Of Echoes Born
June 15

Of Echoes Born

’Nathan Burgoine blogs:


Queers don’t inherit our stories. 


That’s changing a bit, and perhaps it’s even overstating in some places. After all, among my queer friends here in Canada, about a third of them have children. It’s possible that some of those children will themselves be queer, in which case a direct inherited narrative of queer life could occur.


And regardless, whether or not those children are themselves queer, they’re going to be living lives informed by the queerness of their parents. There will be stories they hear.


Over the last year I reached out to high school Rainbow Clubs, SAGAs, and GSAs. They had many names, but the same mandate: a place for queer people to gather, connect, and support each other. 


That they exist in high school is an amazing thing to me, and a real joy. 


One of the questions I had for this brilliant new generation of queer youth was, simply, Do you have any queer relatives who’ve told you their queer stories and queer histories?


With one single exception (a gay uncle) the answer was No


We’re born at random, to families who—most often—aren’t like us in this specific and important way.




When it came time to pick a title for my first short story collection, something incredibly rare happened to me: I had one in mind. 


Normally, when I write, the title comes last, if at all. Among the many, many reasons I adore my editors (in this case, Jerry L. Wheeler) is I can leave a comment on the draft copy along the lines of I hate this title! and the next round of edits includes a perfect title I’d never have thought of myself. Of the short stories included in my collection, I think I actually named half of them. The other half had titles suggested by Jerry, or my editors in whichever collection a story appeared in originally, or from people I asked to look over a story when it was a file called “Untitled Story Three.” 


With this collection I knew right off. Of Echoes Born doesn’t quite refer to any individual story within the collection itself, though the word echo does appear here and there. These gay speculative fiction stories often deal with the past and the future overlapping or reaching out to each other, the past itself echoing a voice to someone in the present. 


But the meaning of the title goes back to those queer kids, and the queer kid I used to be, the first story I found with someone like me, and how our stories aren’t inherited. 




The first story I ever read with a character like me had the on-page death of that character. My teacher explained the why of it in an of-course kind of aside—the character was gay, ergo the character died—and the class moved on without blinking. It was just accepted, understood. Gay people died. That was what happened.


I clung to my desk, barely heard the words being spoken around me, and got through the rest of the day with a kind of brittle carefulness. I felt hollow and disconnected from myself. 


That character was like me. That was the first real story of someone like me I’d bumped into. Everyone accepted his ill end. 


What did that mean


It couldn’t mean anything good. 


Luckily, I eventually found other stories. Stories written by queer people where the queer characters weren’t all doomed by design. Or, if they were, they were people who lived and breathed and had joy and anger and happiness as well.
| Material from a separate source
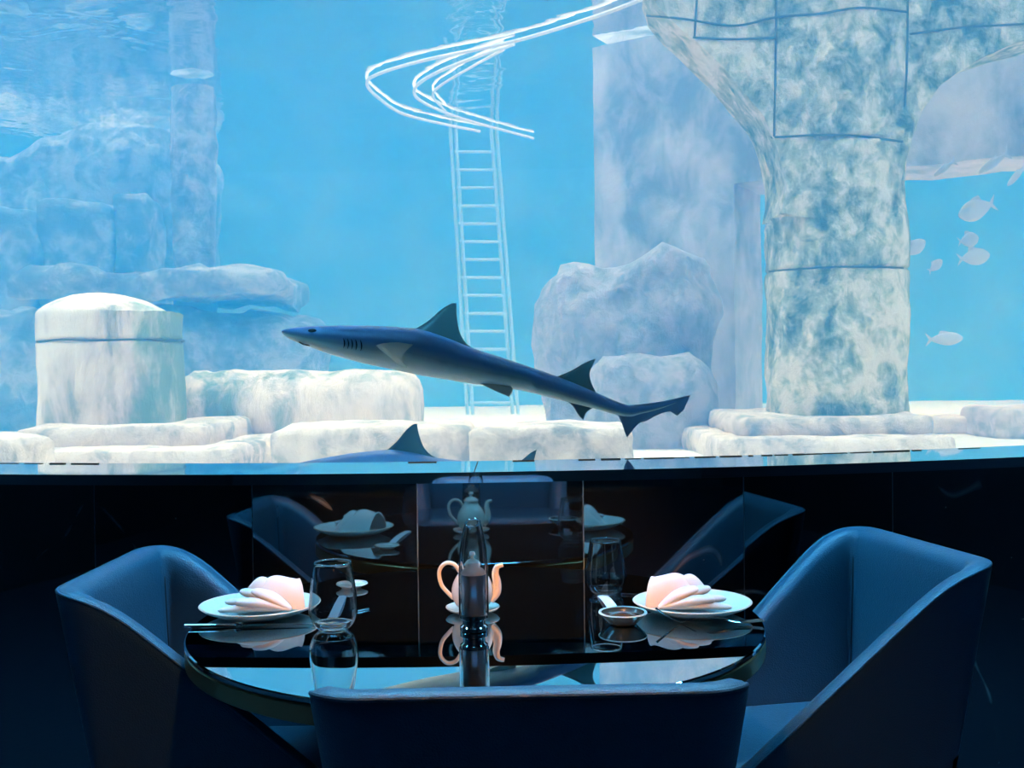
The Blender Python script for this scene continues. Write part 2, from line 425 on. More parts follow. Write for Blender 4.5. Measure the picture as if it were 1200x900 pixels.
def slab(name, px0, px1, py_top, d, depth, z0, parent=None, seed=1, mtl='slab', amp=.022, bev=.05):
    x0, x1 = xat(px0, py_top, d), xat(px1, py_top, d); zt = zat((px0 + px1) / 2, py_top, d)
    bm = gridbox((x0, d, z0), (x1, d + depth, zt), .06, bev)
    rough(bm, amp, 2.2, seed)
    return obj(name, bm, M[mtl], parent, angle=70)

# --- broken column stump, left
dS = 7.6
base = W(133, 500, dS); rS = 80.5 * dS / F
rS = 80.5 * (dS + rS) / F; cx, cy = xat(133, 500, dS + rS), dS + rS
st = thing('broken_column', 'short broken stone column with domed top standing on the left of the tank floor', 'column', (cx, cy, TANK_F))
def rel(o, root):
    o.matrix_parent_inverse = root.matrix_world.inverted() if False else Matrix.Translation(-Vector(root.location)); return o
zb, zt, zj = zat(133, 500, dS), zat(133, 364, dS), zat(133, 398, dS)
bm = bmesh.new(); n = 64; rings = []
def stump_ring(z, k):
    r_ = []
    for j in range(n):
        a = 2 * PI * j / n; flu = 1 + .006 * math.cos(a * 18)
        r_.append(Vector((cx + rS * k * flu * math.cos(a), cy + rS * k * flu * math.sin(a), z)))
    return r_
zs = [zb - .02] + [zb + (zj - zb) * i / 14 for i in range(1, 14)] + [zj - .018, zj - .008, zj + .008, zj + .018] + [zj + (zt - zj) * i / 5 for i in range(1, 6)]
for z in zs:
    kk = 1.0 + .012 * (1 - (z - zb) / (zt - zb)); 
    if abs(z - zj) < .01: kk -= .022
    rings.append(stump_ring(z, kk))
for q, (k, dz) in enumerate(((.97, .03), (.9, .06), (.75, .10), (.55, .135), (.3, .155), (.12, .16))):
    rg = stump_ring(zt + dz, k)
    for p in rg: p.z -= .10 * max(0, (p.x - cx) / rS) * (1 if dz > .02 else 0); p.z += .02 * mnoise.noise(p * 3)
    rings.append(rg)
loops(bm, rings, True, True); rough(bm, .018, 2.4, 3)
side_tint(M['side_tinted'], cx + rS * .46, .85, (.22, .42, .33))
rel(obj('shaft', bm, M['side_tinted'], st, angle=60), st)
bm = bmesh.new(); tube(bm, [p + Vector((0, 0, .004 * math.sin(q_ * .6))) for q_, p in enumerate(stump_ring(zj, 1.003)[:] + stump_ring(zj, 1.003)[:1])], .007, 6, False)
rel(obj('mortar_joint', bm, M['joint'], st), st)
for nm, a, b_, yt, dd, z0 in (('upper_plinth', 15, 240, 500, dS - .32, TANK_F + .12), ('lower_plinth', 8, 278, 527, dS - .62, TANK_F - .02)):
    o = slab(nm, a, b_, yt, dd, 2 * rS + (.64 if nm[0] == 'u' else 1.1), z0, st, len(nm)); rel(o, st)

# --- fallen column lying behind the stump
dF = 8.6
pL, pR = W(205, 470, dF), W(490, 470, dF); ztop = zat(350, 432, dF); rF = (ztop - TANK_F) / 2
bm = bmesh.new(); n = 48; rings = []
L_ = (pR - pL).length
prof = [(0, .80), (.01, .93), (.04, 1.0), (.15, 1.02), (.18, 1.0), (.2, .97), (.24, .97)] + [(t_, .98) for t_ in [.3 + .1 * i for i in range(int((L_ - .5) / .1))]] + [(L_ - .14, .97), (L_ - .07, .90), (L_ - .02, .74), (L_, .5)]
for t_, k in prof:
    rings.append([Vector((pL.x + t_, dF + rF + rF * k * math.cos(2 * PI * j / n), TANK_F + rF + rF * k * math.sin(2 * PI * j / n))) for j in range(n)])
loops(bm, rings); rough(bm, .028, 2.6, 9)
o = obj('fallen_column', bm, M['stump'], angle=70, origin=(pL.x + L_ / 2, dF + rF, TANK_F)); tag(o, 'fallen stone column lying on its side just right of the broken column', 'column')

# --- blocks on the sand
def block(px0, px1, yt, d, depth, label, seed, bev=.07):
    x = (xat(px0, yt, d) + xat(px1, yt, d)) / 2
    o = slab('stone_block', px0, px1, yt, d, depth, TANK_F - .03, None, seed, 'slab', .03, bev)
    return tag(o, label, 'stone block', 'low stone blocks on the sand')
block(316, 552, 500, 6.9, .8, 'long low stone block in front of the fallen column, behind the half hidden shark', 5)
block(550, 748, 500, 6.2, .6, 'low square-ended stone block under the tail of the swimming shark', 6)
block(-70, 9, 515, 6.1, .7, 'low stone block cut off by the left edge, beside the broken column', 7)
block(1172, 1300, 478, 9.5, .9, 'low pale stone block at the right edge of the tank floor', 8)
block(1085, 1160, 490, 10.2, .7, 'low pale stone mound just right of the arched pillar foot', 11)

# --- the big arched pillar
dP = 8.0
pb = W(981, 487, dP); rP = 79 * dP / F
rP = 77 * (dP + rP) / F; pcx, pcy = xat(979, 487, dP + rP), dP + rP
pl = thing('arched_pillar', 'tall mossy stone pillar spreading into arches at its top, right side of the tank', 'pillar', (pcx, pcy, TANK_F))
zb = zat(981, 487, dP); zcap = zat(981, 160, dP); ztp = 4.68
# shaft: rounded square section
def sq_ring(z, r, n=72, e=3.2):
    out = []
    for j in range(n):
        a = 2 * PI * j / n + PI / 4; c_, s_ = math.cos(a), math.sin(a)
        k = r / ((abs(c_) ** e + abs(s_) ** e) ** (1 / e)); out.append(Vector((pcx + k * c_, pcy + k * s_, z)))
    return out
bm = bmesh.new(); rings = []; joints = [zat(981, y, dP) for y in (160, 312)]
zl = sorted([zb - .02 + (ztp - zb + .02) * i / 70 for i in range(71)] + [j + d_ for j in joints for d_ in (-.02, -.008, .008, .02)])
for z in zl:
    k = 1.0
    if any(abs(z - j) < .01 for j in joints): k = .972
    rings.append(sq_ring(z, rP * k, 72, 2.6))
loops(bm, rings); rough(bm, .035, 2.3, 21, 5)
rel(obj('shaft', bm, M['pillar'], pl, angle=70), pl)
# arch wings: traced profile with a thickness
def wing(name, prof_px, thick, seed, y_off):
    bm = bmesh.new()
    pts = [W(x, y, dP + y_off) for x, y in prof_px]
    # dense outline
    dense = []
    for i in range(len(pts)):
        a, b_ = pts[i], pts[(i + 1) % len(pts)]; k = max(1, int((b_ - a).length / .09))
        dense += [a + (b_ - a) * (j / k) for j in range(k)]
    f0 = [bm.verts.new((p.x, dP + y_off, p.z)) for p in dense]
    face = bm.faces.new(f0)
    r_ = bmesh.ops.extrude_face_region(bm, geom=[face])
    vs = [g for g in r_['geom'] if isinstance(g, bmesh.types.BMVert)]
    bmesh.ops.translate(bm, verts=vs, vec=(0, thick, 0))
    side = [e for e in bm.edges if abs(e.verts[0].co.y - e.verts[1].co.y) > thick * .9]
    bmesh.ops.subdivide_edges(bm, edges=side, cuts=5, use_grid_fill=True)
    bmesh.ops.triangulate(bm, faces=[f for f in bm.faces if len(f.verts) > 4])
    for _ in range(2):
        le = [e for e in bm.edges if e.calc_length() > .16]
        if le: bmesh.ops.subdivide_edges(bm, edges=le, cuts=1); bmesh.ops.triangulate(bm, faces=[f for f in bm.faces if len(f.verts) > 4])
    rough(bm, .03, 2.0, seed, 5)
    return rel(obj(name, bm, M['pillar'], pl, angle=60), pl)
left_sil = [(899, 233), (895, 213), (888, 187), (877, 157), (857, 133), (833, 103), (800, 72), (776, 52), (758, 32), (751, 10), (752, -20), (760, -70)]
left_w = [(985, -120), (985, 260), (915, 250)] + [(600 + (x - 600) * 1.07, 430 + (y - 430) * 1.07) for x, y in left_sil]
right_w = [(975, -70), (975, 260), (1040, 250), (1056, 215), (1060, 190), (1067, 160), (1080, 130), (1100, 100), (1120, 84), (1147, 67), (1200, 46), (1260, 34), (1340, 26), (1340, -70)]
wing('left_arch', left_w, .58, 31, .05)
wing('right_arch', right_w, .60, 32, .05)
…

Finally, I heard voices like mine telling me about their lives. 




Queers don’t inherit our stories. Our history is almost never taught. Our fictions aren’t shared as often as non-queer fictions. We don’t have a generational handoff of tales the way other cultures do. We’re buried in algorithms, classified and categorized adult, or shelved apart—if we’re shelved at all. 


But we do have those stories.


If we tell them—if we make sure they’re loud enough—they’ll echo. 


The more stories we tell, the more echoes there are, and the more likely that those of us born in the space between will hear them.